**Description of the task:** Write out the listing below in full and exactly, leaving out every picture.

**Data lines:**
<<<<
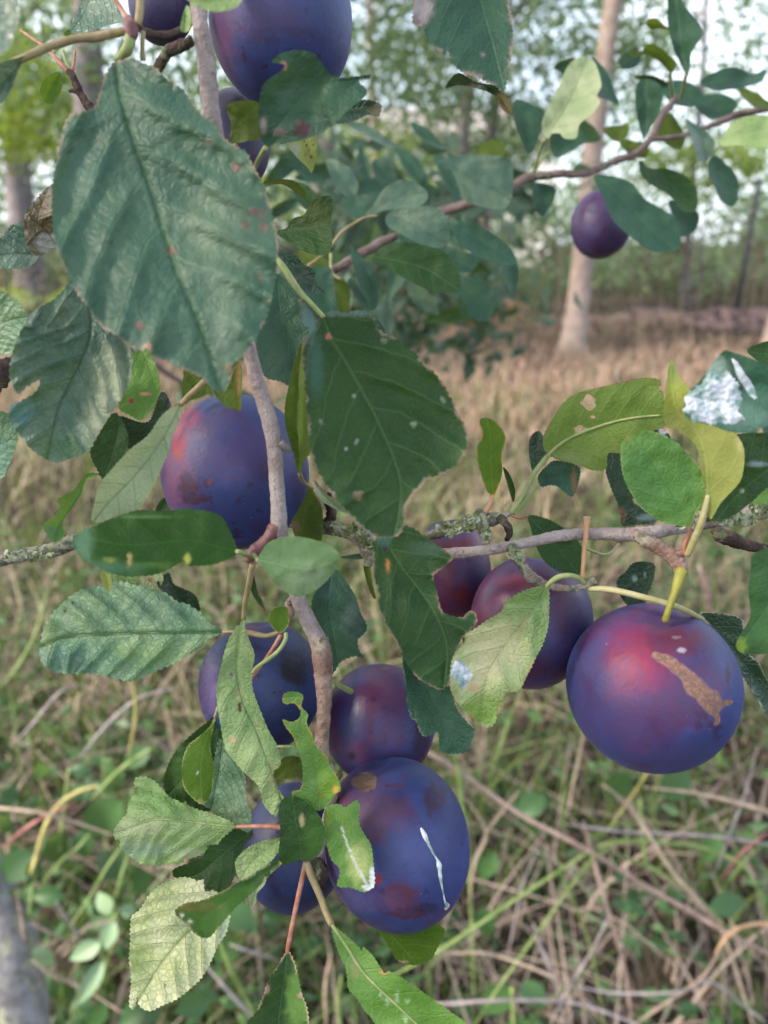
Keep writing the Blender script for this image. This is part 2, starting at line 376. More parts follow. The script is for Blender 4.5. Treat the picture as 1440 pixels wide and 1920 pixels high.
def leaf(owner, outline, mid, dep, mat='teal', teeth=2.2, spots=(), holes=(), pet=None, rim=None, label=None, quilt=.35, step=None, nv=7, name='leaf', bite=None, midrib=None, drops=(), smoothout=True):
    """outline and midrib in photograph pixels; dep = (depth at base, at tip, tilt, fold, curl) in cm:
    tilt = right of the midrib (looking from base to tip) moves away, fold = both sides come nearer, curl = the tip bows away"""
    nv = 6; quilt *= (1.0 if quilt > .55 else .7); teeth *= 1.4
    out = pts(outline) if isinstance(outline, str) else outline
    mid = np.array(pts(mid)) if isinstance(mid, str) else np.array(mid)
    db, dt, tilt, fold, curl = (list(dep) + [0] * 5)[:5]
    midc = catmull(mid, 6)
    poly = catmull(out, 5, True) if smoothout else np.array(out, float)
    size = max(np.ptp(poly[:, 0]), np.ptp(poly[:, 1]))
    step = step or min(6.0, max(3.0, size / 45))
    if teeth:
        per = 12.5 if size > 290 else 9.0 if size > 120 else 6.5
        r = resample(poly, per / 4)
        tg = np.roll(r, -2, 0) - np.roll(r, 2, 0); ln = np.hypot(*tg.T)[:, None] + 1e-9; nrm = np.stack([tg[:, 1], -tg[:, 0]], -1) / ln
        area = .5 * np.sum(r[:, 0] * np.roll(r[:, 1], -1) - np.roll(r[:, 0], -1) * r[:, 1])
        if area < 0: nrm = -nrm
        prof = np.array([0, .45, 1, .35])[np.arange(len(r)) % 4]
        amp = teeth * (0.75 + .5 * np.array([noise.noise(Vector((q[0] * .05, q[1] * .05, 3))) for q in r]))
        poly = r + nrm * (prof * amp)[:, None]
    else: poly = resample(poly, step * .8)
    hl = []
    for h in holes:
        hx, hy, rx, ry = h; k = 14
        hl.append([(hx + rx * math.cos(2 * math.pi * i / k) * (1 + .25 * math.sin(i * 2.3 + hx)), hy + ry * math.sin(2 * math.pi * i / k) * (1 + .2 * math.cos(i * 1.7 + hy))) for i in range(k)])
    V, Fc = triangulate(poly, hl, step)
    X, Y = V[:, 0], V[:, 1]
    Sx, Dx, Lx = midcoords(poly[:, 0], poly[:, 1], midc)
    hw = max(np.percentile(np.abs(Dx), 80), 8.0)
    dm = .5 * (db + dt) / 100; sd = random.random() * 100
    def dep_at(x, y, extra=True):
        S, D, L = midcoords(x, y, midc); u = S / L; v = D / hw
        z = db + (dt - db) * u + tilt * v - fold * (np.sqrt(v * v + .02) - .14) + curl * u * u
        pxmm = dm * 1000 / F
        if extra:
            z = z + .045 * size * pxmm * .1 * nz(x, y, 3.2 / size, sd)      # gentle waviness of the blade
            ph = nv * (u - .80 * np.abs(D) / L - .9 * (D / L) ** 2) + .45 * (D > 0)
            b = (.5 + .5 * np.cos(2 * np.pi * (ph - 0.0))) ** 2
            q = quilt * .1 * min(1.0, size * pxmm / 45)
            z = z - q * (b * np.clip(np.abs(v) * 2.5, 0, 1)) - .25 * q * nz(x, y, .06, sd, 1)
            z = z + .6 * q * np.exp(-(D / 3.5) ** 2)
        return z / 100
    d = dep_at(X, Y)
    S, D, L = midcoords(X, Y, midc)
    mmx = (S * dm * 1000 / F) + sd * 3; mmy = D * dm * 1000 / F
    pc = dopaint(X, Y, spots)
    if rim is not None:
        bd = np.full(len(X), 1e9); src = poly
        for h in hl: src = np.vstack([src, np.array(h)])
        for o in src: bd = np.minimum(bd, np.hypot(X - o[0], Y - o[1]))
        rr = rim[3] if len(rim) > 3 else 3.0
        a = np.clip((rr - bd) / rr, 0, 1) * np.clip(nz(X, Y, .03, sd + 9) * 2.5 + .45, 0, 1)
        k = a > pc[:, 3]; pc[k, :3] = rim[:3]; pc[k, 3] = a[k]
    base = P(mid[0][0], mid[0][1], db / 100)
    o = meshobj(name, Pn(X, Y, d), Fc, LM[mat], owner, base, uvs={'vein': np.stack([S / L, D / L], -1), 'mm': np.stack([mmx, mmy], -1)}, paint=pc, label=label)
    o['_'] = 0; del o['_']
    if pet:
        path, w, pm = pet
        pp = pts(path) if isinstance(path, str) else path
        tube([(q[0], q[1], (q[2] if len(q) > 2 else db) / 100) for q in pp], w if isinstance(w, (list, tuple)) else [w] * len(pp), SM[pm], 'petiole', o, seg=8, step=4)
    if midrib:
        w0, w1, pm = midrib; m = catmull(mid, 5); m = m[: int(len(m) * .93)]
        dd = dep_at(m[:, 0], m[:, 1]) - .0001
        tube([(a[0], a[1], z) for a, z in zip(m, dd)], list(np.linspace(w0, w1, len(m))), SM[pm], 'midrib', o, seg=8, step=4)
    for dr in drops:
        dx = np.array(catmull(pts(dr), 5, True)); dx = resample(dx, 2.2); dcn = dx.mean(0); dx = dcn + (dx - dcn) * (1 + .16 * nz(dx[:, 0], dx[:, 1], .09, 2) + .10 * nz(dx[:, 0], dx[:, 1], .3, 7))[:, None]
        VV, FF = triangulate(dx, [], 2.4)
        bd = np.full(len(VV), 1e9)
        for q in dx: bd = np.minimum(bd, np.hypot(VV[:, 0] - q[0], VV[:, 1] - q[1]))
        z = dep_at(VV[:, 0], VV[:, 1]) - .0001 - np.clip(bd / 9, 0, 1) * .0004 * (1 + .8 * nz(VV[:, 0], VV[:, 1], .12, 5))
        meshobj('bird_dropping', Pn(VV[:, 0], VV[:, 1], z), FF, DROP, o)
    LEAVES.append(o)
    return o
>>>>
**Response to this task:**
Keep writing the Blender script for this image. This is part 2, starting at line 376. More parts follow. The script is for Blender 4.5. Treat the picture as 1440 pixels wide and 1920 pixels high.
def leaf(owner, outline, mid, dep, mat='teal', teeth=2.2, spots=(), holes=(), pet=None, rim=None, label=None, quilt=.35, step=None, nv=7, name='leaf', bite=None, midrib=None, drops=(), smoothout=True):
    """outline and midrib in photograph pixels; dep = (depth at base, at tip, tilt, fold, curl) in cm:
    tilt = right of the midrib (looking from base to tip) moves away, fold = both sides come nearer, curl = the tip bows away"""
    nv = 6; quilt *= (1.0 if quilt > .55 else .7); teeth *= 1.4
    out = pts(outline) if isinstance(outline, str) else outline
    mid = np.array(pts(mid)) if isinstance(mid, str) else np.array(mid)
    db, dt, tilt, fold, curl = (list(dep) + [0] * 5)[:5]
    midc = catmull(mid, 6)
    poly = catmull(out, 5, True) if smoothout else np.array(out, float)
    size = max(np.ptp(poly[:, 0]), np.ptp(poly[:, 1]))
    step = step or min(6.0, max(3.0, size / 45))
    if teeth:
        per = 12.5 if size > 290 else 9.0 if size > 120 else 6.5
        r = resample(poly, per / 4)
        tg = np.roll(r, -2, 0) - np.roll(r, 2, 0); ln = np.hypot(*tg.T)[:, None] + 1e-9; nrm = np.stack([tg[:, 1], -tg[:, 0]], -1) / ln
        area = .5 * np.sum(r[:, 0] * np.roll(r[:, 1], -1) - np.roll(r[:, 0], -1) * r[:, 1])
        if area < 0: nrm = -nrm
        prof = np.array([0, .45, 1, .35])[np.arange(len(r)) % 4]
        amp = teeth * (0.75 + .5 * np.array([noise.noise(Vector((q[0] * .05, q[1] * .05, 3))) for q in r]))
        poly = r + nrm * (prof * amp)[:, None]
    else: poly = resample(poly, step * .8)
    hl = []
    for h in holes:
        hx, hy, rx, ry = h; k = 14
        hl.append([(hx + rx * math.cos(2 * math.pi * i / k) * (1 + .25 * math.sin(i * 2.3 + hx)), hy + ry * math.sin(2 * math.pi * i / k) * (1 + .2 * math.cos(i * 1.7 + hy))) for i in range(k)])
    V, Fc = triangulate(poly, hl, step)
    X, Y = V[:, 0], V[:, 1]
    Sx, Dx, Lx = midcoords(poly[:, 0], poly[:, 1], midc)
    hw = max(np.percentile(np.abs(Dx), 80), 8.0)
    dm = .5 * (db + dt) / 100; sd = random.random() * 100
    def dep_at(x, y, extra=True):
        S, D, L = midcoords(x, y, midc); u = S / L; v = D / hw
        z = db + (dt - db) * u + tilt * v - fold * (np.sqrt(v * v + .02) - .14) + curl * u * u
        pxmm = dm * 1000 / F
        if extra:
            z = z + .045 * size * pxmm * .1 * nz(x, y, 3.2 / size, sd)      # gentle waviness of the blade
            ph = nv * (u - .80 * np.abs(D) / L - .9 * (D / L) ** 2) + .45 * (D > 0)
            b = (.5 + .5 * np.cos(2 * np.pi * (ph - 0.0))) ** 2
            q = quilt * .1 * min(1.0, size * pxmm / 45)
            z = z - q * (b * np.clip(np.abs(v) * 2.5, 0, 1)) - .25 * q * nz(x, y, .06, sd, 1)
            z = z + .6 * q * np.exp(-(D / 3.5) ** 2)
        return z / 100
    d = dep_at(X, Y)
    S, D, L = midcoords(X, Y, midc)
    mmx = (S * dm * 1000 / F) + sd * 3; mmy = D * dm * 1000 / F
    pc = dopaint(X, Y, spots)
    if rim is not None:
        bd = np.full(len(X), 1e9); src = poly
        for h in hl: src = np.vstack([src, np.array(h)])
        for o in src: bd = np.minimum(bd, np.hypot(X - o[0], Y - o[1]))
        rr = rim[3] if len(rim) > 3 else 3.0
        a = np.clip((rr - bd) / rr, 0, 1) * np.clip(nz(X, Y, .03, sd + 9) * 2.5 + .45, 0, 1)
        k = a > pc[:, 3]; pc[k, :3] = rim[:3]; pc[k, 3] = a[k]
    base = P(mid[0][0], mid[0][1], db / 100)
    o = meshobj(name, Pn(X, Y, d), Fc, LM[mat], owner, base, uvs={'vein': np.stack([S / L, D / L], -1), 'mm': np.stack([mmx, mmy], -1)}, paint=pc, label=label)
    o['_'] = 0; del o['_']
    if pet:
        path, w, pm = pet
        pp = pts(path) if isinstance(path, str) else path
        tube([(q[0], q[1], (q[2] if len(q) > 2 else db) / 100) for q in pp], w if isinstance(w, (list, tuple)) else [w] * len(pp), SM[pm], 'petiole', o, seg=8, step=4)
    if midrib:
        w0, w1, pm = midrib; m = catmull(mid, 5); m = m[: int(len(m) * .93)]
        dd = dep_at(m[:, 0], m[:, 1]) - .0001
        tube([(a[0], a[1], z) for a, z in zip(m, dd)], list(np.linspace(w0, w1, len(m))), SM[pm], 'midrib', o, seg=8, step=4)
    for dr in drops:
        dx = np.array(catmull(pts(dr), 5, True)); dx = resample(dx, 2.2); dcn = dx.mean(0); dx = dcn + (dx - dcn) * (1 + .16 * nz(dx[:, 0], dx[:, 1], .09, 2) + .10 * nz(dx[:, 0], dx[:, 1], .3, 7))[:, None]
        VV, FF = triangulate(dx, [], 2.4)
        bd = np.full(len(VV), 1e9)
        for q in dx: bd = np.minimum(bd, np.hypot(VV[:, 0] - q[0], VV[:, 1] - q[1]))
        z = dep_at(VV[:, 0], VV[:, 1]) - .0001 - np.clip(bd / 9, 0, 1) * .0004 * (1 + .8 * nz(VV[:, 0], VV[:, 1], .12, 5))
        meshobj('bird_dropping', Pn(VV[:, 0], VV[:, 1], z), FF, DROP, o)
    LEAVES.append(o)
    return o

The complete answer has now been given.